Spot zinc concentrate was offered to China at TCs of $130 per tonne versus around $80 in April.
Chinese zinc smelters had increased orders for spot zinc concentrate imports in March-April as Chinese zinc prices were strong, supported by the 159,000-tonne purchase by the State Reserves Bureau.
But rises in Chinese spot zinc prices have lagged behind LME this month, making imported concentrate priced off the LME less attractive versus domestic material, smelter officials said.
"We may see TCs rising to $150-$160 soon," said an executive at Zhuzhou Smelter <600961.SS>, the country's top zinc producer with capacity of 500,000 tonnes a year.
Firm domestic prices were encouraging miners in China to resume production, said a trading manager at Yuguang Gold and Lead <600531.SS>, the country's top lead producer and also operator of 200,000 tonnes of zinc smelting capacity. Chinese miners were paying smelters about 5,000 yuan per tonne for processing their concentrates versus about 4,000 yuan in April.
Concentrate production surged 20.3 percent on the month to 252,700 tonnes of zinc in May, official data showed.
"Most zinc smelters are running at full rates," thanks to sufficient concentrate supply, the trading manager at Yuguang said, although he cautioned that metal consumption was lagging behind the rise in supply.
WEAK METAL DEMAND, HIGH STOCKS
China's zinc consumption may fall nearly 2 percent on the year to 3.7 million tonnes this year, Antaike, a state-owned research group, predicts.
China's zinc consumption rose 4.4 percent on the year in 2008 and 7.9 percent in 2007, according to Antaike.
"Economic conditions would result in a fall this year," Liu Fan, an Antaike analyst said.
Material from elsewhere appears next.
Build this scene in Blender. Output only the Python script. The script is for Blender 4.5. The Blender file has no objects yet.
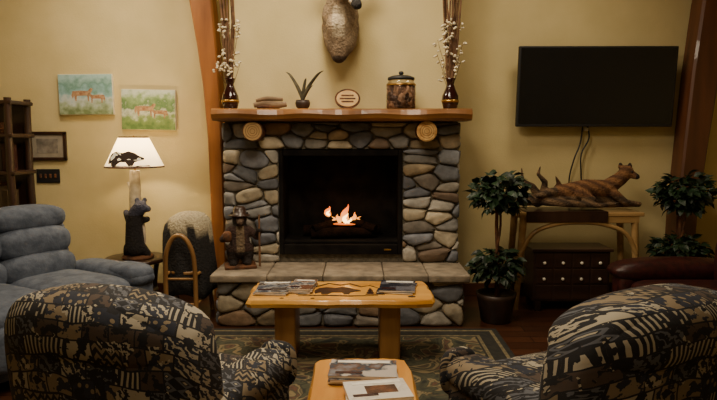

She added that Beijing's stimulus packages were for infrastructure and that it would take years to see the full impact.
The trading manager at Yuguang said consumption remained lukewarm, though the demand from galvanized steel mills, the top zinc users in China, had increased in May compared with the previous four months.
But supply is increasing thanks to strong domestic output and huge imports.
Refined zinc output surged 30 percent on the month in March due to smelters' restarting of idled capacity and stayed little changed in April-May, with May output at 335,500 tonnes.
Strong Chinese prices drove up imports of refined zinc to 317,006 tonnes in the first four months of this year, more than 70 percent above the inflow in the whole of 2008.
bout 500,000 tonnes of refined zinc, nearly two months of China's consumption, has been stored at private and public warehouses since May, smelter officials said, including 85,816 tonnes in Shanghai Futures Exchange warehouses as of June 11.